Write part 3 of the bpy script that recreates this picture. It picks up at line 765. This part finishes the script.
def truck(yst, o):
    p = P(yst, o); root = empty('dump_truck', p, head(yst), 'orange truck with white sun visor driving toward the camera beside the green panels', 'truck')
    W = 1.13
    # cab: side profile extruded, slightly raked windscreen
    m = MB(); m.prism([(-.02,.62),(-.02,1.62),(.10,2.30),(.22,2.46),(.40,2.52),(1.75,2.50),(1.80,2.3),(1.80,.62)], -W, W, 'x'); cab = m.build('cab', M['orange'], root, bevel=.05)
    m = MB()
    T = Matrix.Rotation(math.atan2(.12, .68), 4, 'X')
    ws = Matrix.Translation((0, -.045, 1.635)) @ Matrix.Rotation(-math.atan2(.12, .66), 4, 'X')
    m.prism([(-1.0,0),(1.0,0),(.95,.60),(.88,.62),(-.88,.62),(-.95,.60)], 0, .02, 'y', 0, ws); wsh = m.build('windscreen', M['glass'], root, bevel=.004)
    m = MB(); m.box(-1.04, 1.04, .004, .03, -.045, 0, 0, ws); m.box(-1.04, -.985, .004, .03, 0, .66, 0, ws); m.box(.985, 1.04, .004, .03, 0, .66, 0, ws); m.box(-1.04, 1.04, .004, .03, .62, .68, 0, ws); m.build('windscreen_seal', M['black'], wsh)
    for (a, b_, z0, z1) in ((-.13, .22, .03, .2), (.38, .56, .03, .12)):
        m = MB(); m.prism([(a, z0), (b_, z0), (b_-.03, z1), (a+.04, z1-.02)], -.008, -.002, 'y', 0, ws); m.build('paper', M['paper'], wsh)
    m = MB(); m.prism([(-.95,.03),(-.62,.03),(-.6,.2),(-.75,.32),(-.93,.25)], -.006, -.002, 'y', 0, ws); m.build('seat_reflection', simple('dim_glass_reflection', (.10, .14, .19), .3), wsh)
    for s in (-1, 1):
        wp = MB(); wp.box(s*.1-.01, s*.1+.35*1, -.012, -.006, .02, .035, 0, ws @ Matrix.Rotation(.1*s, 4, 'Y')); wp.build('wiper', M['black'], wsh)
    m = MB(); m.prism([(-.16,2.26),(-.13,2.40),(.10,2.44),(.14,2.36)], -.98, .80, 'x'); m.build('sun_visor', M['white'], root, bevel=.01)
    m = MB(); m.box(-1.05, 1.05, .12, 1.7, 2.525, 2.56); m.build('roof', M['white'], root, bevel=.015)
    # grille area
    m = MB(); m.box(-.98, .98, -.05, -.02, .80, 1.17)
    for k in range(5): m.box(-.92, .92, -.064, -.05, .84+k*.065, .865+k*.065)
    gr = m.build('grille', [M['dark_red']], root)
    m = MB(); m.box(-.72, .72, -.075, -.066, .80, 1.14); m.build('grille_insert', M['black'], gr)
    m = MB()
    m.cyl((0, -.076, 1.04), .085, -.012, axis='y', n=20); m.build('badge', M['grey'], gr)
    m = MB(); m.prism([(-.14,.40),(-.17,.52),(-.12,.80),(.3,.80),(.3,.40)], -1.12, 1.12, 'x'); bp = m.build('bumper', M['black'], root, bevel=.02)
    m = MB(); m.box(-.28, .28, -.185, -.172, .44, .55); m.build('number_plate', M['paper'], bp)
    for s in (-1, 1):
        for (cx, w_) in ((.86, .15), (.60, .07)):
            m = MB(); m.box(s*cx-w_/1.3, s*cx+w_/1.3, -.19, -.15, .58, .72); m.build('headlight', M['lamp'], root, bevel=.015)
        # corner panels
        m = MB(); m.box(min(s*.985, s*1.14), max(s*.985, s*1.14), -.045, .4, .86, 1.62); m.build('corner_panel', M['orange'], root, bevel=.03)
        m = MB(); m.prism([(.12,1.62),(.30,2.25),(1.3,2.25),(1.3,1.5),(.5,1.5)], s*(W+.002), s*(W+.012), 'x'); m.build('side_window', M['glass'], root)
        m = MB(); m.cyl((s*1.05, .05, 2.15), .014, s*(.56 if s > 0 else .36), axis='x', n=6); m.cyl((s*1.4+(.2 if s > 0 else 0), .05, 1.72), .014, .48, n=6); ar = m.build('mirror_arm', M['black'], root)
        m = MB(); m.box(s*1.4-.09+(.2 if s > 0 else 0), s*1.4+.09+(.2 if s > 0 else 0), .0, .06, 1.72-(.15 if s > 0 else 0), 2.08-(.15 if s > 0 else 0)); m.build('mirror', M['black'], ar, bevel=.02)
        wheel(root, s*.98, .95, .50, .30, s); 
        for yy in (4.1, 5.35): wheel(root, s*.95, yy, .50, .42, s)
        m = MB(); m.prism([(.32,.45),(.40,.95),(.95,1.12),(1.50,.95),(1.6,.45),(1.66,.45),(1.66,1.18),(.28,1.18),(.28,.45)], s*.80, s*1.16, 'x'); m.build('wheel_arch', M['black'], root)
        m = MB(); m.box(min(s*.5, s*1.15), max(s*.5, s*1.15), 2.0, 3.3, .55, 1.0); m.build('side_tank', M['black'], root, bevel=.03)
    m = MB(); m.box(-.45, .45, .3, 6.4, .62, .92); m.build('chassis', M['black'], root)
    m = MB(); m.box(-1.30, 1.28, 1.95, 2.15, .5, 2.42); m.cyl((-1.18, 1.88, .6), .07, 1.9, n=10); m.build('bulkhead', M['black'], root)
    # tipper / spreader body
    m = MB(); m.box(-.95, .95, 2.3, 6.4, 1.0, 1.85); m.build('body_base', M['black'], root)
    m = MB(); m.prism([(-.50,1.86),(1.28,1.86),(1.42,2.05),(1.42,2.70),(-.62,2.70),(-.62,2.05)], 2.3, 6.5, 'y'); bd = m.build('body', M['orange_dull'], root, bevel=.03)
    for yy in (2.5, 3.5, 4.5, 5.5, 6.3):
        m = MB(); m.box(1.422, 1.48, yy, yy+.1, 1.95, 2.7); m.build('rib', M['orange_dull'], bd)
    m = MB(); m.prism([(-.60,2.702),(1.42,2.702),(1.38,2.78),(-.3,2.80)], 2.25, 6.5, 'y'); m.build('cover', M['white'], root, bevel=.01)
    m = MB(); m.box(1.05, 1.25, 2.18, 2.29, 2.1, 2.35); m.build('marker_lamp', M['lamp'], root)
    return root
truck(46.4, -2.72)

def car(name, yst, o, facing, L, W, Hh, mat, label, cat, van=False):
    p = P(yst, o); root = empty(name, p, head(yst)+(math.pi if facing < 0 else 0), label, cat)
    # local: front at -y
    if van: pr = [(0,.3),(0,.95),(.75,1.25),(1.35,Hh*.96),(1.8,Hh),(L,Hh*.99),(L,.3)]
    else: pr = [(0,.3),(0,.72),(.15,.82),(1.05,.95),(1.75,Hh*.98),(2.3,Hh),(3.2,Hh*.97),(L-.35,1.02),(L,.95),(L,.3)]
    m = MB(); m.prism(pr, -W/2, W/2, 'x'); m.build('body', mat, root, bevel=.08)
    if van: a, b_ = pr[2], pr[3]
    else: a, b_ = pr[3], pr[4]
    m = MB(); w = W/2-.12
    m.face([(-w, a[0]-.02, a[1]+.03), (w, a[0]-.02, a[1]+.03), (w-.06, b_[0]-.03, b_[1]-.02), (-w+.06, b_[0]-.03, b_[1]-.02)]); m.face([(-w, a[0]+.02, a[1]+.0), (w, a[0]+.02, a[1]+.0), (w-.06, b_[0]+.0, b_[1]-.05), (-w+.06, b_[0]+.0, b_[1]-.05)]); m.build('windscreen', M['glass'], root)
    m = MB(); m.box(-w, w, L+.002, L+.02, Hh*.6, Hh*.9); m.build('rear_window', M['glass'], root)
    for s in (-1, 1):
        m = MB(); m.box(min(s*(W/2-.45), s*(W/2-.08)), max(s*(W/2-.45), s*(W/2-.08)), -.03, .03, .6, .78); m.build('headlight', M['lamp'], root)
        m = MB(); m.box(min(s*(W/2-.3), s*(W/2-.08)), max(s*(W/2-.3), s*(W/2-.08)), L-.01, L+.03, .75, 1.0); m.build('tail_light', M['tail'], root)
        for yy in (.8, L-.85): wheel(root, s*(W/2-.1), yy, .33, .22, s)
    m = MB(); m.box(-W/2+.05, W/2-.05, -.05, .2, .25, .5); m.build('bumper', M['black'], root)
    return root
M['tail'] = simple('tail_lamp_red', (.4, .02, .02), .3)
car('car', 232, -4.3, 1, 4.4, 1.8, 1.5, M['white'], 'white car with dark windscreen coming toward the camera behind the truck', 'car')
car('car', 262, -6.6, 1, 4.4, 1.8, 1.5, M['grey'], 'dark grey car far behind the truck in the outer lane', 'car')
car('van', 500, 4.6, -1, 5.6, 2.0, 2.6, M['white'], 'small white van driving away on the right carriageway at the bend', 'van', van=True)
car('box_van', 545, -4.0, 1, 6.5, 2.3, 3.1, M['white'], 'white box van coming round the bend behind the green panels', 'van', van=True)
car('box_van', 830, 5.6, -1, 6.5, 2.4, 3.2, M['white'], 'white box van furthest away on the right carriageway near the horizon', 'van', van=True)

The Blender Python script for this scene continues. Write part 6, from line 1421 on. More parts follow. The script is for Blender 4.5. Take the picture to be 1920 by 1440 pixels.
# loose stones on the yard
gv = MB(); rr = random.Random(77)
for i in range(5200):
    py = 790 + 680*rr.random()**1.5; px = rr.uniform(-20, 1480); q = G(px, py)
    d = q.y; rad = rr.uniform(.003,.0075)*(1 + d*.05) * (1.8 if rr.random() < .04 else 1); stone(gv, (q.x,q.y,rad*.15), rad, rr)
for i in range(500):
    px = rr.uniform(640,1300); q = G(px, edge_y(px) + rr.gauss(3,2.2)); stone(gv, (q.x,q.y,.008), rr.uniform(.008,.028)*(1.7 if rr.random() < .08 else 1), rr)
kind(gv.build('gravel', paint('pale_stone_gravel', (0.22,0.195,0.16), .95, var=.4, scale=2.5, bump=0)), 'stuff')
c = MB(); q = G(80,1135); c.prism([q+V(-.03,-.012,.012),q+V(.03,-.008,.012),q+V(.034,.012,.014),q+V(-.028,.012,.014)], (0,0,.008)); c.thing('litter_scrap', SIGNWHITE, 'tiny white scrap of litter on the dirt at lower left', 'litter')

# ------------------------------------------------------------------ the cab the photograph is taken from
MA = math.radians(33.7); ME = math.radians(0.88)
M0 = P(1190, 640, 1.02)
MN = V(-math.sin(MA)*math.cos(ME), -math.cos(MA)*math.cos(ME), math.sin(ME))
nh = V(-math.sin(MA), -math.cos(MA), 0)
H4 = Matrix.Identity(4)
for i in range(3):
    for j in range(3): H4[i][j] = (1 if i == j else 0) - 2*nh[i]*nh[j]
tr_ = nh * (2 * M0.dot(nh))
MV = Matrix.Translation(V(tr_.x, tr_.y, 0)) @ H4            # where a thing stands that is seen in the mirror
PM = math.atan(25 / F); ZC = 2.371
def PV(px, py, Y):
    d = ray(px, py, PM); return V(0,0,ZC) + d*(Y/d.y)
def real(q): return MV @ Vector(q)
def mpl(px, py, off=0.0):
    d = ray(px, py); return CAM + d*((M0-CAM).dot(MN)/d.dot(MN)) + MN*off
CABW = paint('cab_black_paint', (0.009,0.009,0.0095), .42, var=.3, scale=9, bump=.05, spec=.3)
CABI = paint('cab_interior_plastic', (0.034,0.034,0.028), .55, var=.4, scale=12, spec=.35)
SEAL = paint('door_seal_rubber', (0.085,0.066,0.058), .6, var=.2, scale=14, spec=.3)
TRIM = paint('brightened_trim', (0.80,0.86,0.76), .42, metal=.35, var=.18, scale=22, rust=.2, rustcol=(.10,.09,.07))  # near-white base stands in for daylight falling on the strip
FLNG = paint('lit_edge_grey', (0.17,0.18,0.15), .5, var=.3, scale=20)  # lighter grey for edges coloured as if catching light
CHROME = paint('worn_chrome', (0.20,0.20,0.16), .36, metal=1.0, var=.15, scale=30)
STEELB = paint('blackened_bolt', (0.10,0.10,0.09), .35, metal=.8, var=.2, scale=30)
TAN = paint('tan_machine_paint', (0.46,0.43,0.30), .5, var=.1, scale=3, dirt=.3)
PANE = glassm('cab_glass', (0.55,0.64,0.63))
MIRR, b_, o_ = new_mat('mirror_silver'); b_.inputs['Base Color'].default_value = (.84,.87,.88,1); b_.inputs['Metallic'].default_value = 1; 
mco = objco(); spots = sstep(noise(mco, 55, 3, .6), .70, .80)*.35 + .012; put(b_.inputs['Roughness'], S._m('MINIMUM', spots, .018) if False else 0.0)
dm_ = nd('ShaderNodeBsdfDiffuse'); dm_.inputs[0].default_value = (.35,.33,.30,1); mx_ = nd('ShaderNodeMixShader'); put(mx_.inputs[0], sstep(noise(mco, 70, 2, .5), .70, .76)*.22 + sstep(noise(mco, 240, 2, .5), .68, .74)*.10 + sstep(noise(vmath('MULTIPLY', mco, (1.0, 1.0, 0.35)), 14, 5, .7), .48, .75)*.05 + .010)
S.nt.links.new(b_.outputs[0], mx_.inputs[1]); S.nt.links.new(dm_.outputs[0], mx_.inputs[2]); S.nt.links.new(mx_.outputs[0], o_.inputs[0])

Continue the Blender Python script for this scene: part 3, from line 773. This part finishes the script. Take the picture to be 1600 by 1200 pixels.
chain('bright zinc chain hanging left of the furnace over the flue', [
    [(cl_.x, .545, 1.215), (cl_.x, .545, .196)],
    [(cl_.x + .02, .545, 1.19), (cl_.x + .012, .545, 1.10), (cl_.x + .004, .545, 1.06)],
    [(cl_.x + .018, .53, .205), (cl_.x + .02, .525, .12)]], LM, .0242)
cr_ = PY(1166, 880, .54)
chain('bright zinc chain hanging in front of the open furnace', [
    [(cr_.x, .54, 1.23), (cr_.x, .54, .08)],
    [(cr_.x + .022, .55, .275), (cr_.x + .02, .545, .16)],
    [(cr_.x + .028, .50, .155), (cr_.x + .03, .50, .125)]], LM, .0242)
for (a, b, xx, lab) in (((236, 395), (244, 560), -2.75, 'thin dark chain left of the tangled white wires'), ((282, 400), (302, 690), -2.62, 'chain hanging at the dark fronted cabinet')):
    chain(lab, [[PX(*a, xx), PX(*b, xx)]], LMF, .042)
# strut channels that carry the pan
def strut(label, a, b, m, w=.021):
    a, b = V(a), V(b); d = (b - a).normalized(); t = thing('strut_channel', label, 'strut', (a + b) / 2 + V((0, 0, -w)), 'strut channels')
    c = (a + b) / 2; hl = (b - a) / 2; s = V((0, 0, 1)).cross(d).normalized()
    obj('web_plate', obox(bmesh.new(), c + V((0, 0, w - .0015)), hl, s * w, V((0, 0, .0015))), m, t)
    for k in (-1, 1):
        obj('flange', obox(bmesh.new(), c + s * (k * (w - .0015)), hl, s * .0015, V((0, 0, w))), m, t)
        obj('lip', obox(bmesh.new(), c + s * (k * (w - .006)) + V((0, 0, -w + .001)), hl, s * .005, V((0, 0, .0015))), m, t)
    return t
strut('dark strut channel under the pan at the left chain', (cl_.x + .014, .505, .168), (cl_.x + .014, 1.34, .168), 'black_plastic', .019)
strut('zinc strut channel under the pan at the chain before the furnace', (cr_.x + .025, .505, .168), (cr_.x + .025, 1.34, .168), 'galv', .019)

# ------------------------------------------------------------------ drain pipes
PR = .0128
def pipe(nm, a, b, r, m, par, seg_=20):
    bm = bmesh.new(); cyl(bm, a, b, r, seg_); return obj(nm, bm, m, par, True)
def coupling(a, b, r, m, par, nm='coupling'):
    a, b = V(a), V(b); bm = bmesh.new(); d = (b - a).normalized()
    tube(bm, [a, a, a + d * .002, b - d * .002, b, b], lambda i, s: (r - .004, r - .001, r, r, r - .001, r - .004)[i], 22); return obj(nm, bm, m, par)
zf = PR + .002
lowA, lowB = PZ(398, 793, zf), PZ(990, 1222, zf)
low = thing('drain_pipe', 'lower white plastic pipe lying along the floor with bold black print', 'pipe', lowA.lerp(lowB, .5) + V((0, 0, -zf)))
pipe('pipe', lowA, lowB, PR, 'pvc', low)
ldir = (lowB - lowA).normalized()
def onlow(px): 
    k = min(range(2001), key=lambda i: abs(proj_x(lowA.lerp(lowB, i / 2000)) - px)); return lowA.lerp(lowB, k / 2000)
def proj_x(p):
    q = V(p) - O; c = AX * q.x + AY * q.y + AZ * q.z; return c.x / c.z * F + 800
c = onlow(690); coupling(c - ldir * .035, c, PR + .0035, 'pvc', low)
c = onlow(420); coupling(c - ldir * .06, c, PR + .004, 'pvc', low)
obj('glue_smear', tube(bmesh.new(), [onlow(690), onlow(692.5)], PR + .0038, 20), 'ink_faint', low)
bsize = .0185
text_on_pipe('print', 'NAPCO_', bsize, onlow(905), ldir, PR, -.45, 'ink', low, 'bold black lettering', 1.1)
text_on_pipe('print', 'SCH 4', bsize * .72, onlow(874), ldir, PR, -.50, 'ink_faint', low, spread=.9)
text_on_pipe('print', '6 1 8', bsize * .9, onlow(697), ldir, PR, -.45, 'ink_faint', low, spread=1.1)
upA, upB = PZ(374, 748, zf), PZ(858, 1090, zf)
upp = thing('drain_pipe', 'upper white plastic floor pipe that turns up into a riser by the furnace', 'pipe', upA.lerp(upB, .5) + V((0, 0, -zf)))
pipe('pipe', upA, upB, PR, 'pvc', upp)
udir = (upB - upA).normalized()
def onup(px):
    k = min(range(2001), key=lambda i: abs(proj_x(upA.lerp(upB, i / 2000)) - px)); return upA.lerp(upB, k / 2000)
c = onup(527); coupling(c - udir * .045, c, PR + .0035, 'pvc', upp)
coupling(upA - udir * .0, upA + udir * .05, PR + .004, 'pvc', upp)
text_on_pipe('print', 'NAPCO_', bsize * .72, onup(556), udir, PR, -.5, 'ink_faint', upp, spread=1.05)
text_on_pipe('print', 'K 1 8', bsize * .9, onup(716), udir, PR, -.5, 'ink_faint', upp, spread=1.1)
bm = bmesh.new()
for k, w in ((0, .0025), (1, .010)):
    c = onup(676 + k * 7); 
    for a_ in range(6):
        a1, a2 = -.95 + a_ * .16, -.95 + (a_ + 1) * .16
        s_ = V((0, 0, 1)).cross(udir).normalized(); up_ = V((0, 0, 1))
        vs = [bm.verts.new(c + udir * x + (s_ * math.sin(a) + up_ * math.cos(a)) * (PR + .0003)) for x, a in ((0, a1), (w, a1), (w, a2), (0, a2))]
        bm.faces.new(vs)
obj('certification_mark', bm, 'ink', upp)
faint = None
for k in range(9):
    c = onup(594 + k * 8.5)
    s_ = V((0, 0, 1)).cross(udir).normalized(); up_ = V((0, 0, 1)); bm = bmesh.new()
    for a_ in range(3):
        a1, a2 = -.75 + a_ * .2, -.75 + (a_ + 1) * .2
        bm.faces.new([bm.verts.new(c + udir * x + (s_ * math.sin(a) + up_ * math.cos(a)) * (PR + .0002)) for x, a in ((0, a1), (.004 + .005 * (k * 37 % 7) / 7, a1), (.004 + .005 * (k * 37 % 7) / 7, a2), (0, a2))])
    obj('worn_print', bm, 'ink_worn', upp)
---
**Exercise objective**
Copy exactly, and only, the lines from the one containing "The Blender Python script for this scene continues." through the one containing "c = MB(); q = G(80,1135);".

**Exercise answer**
The Blender Python script for this scene continues. Write part 6, from line 1421 on. More parts follow. The script is for Blender 4.5. Take the picture to be 1920 by 1440 pixels.
# loose stones on the yard
gv = MB(); rr = random.Random(77)
for i in range(5200):
    py = 790 + 680*rr.random()**1.5; px = rr.uniform(-20, 1480); q = G(px, py)
    d = q.y; rad = rr.uniform(.003,.0075)*(1 + d*.05) * (1.8 if rr.random() < .04 else 1); stone(gv, (q.x,q.y,rad*.15), rad, rr)
for i in range(500):
    px = rr.uniform(640,1300); q = G(px, edge_y(px) + rr.gauss(3,2.2)); stone(gv, (q.x,q.y,.008), rr.uniform(.008,.028)*(1.7 if rr.random() < .08 else 1), rr)
kind(gv.build('gravel', paint('pale_stone_gravel', (0.22,0.195,0.16), .95, var=.4, scale=2.5, bump=0)), 'stuff')
c = MB(); q = G(80,1135); c.prism([q+V(-.03,-.012,.012),q+V(.03,-.008,.012),q+V(.034,.012,.014),q+V(-.028,.012,.014)], (0,0,.008)); c.thing('litter_scrap', SIGNWHITE, 'tiny white scrap of litter on the dirt at lower left', 'litter')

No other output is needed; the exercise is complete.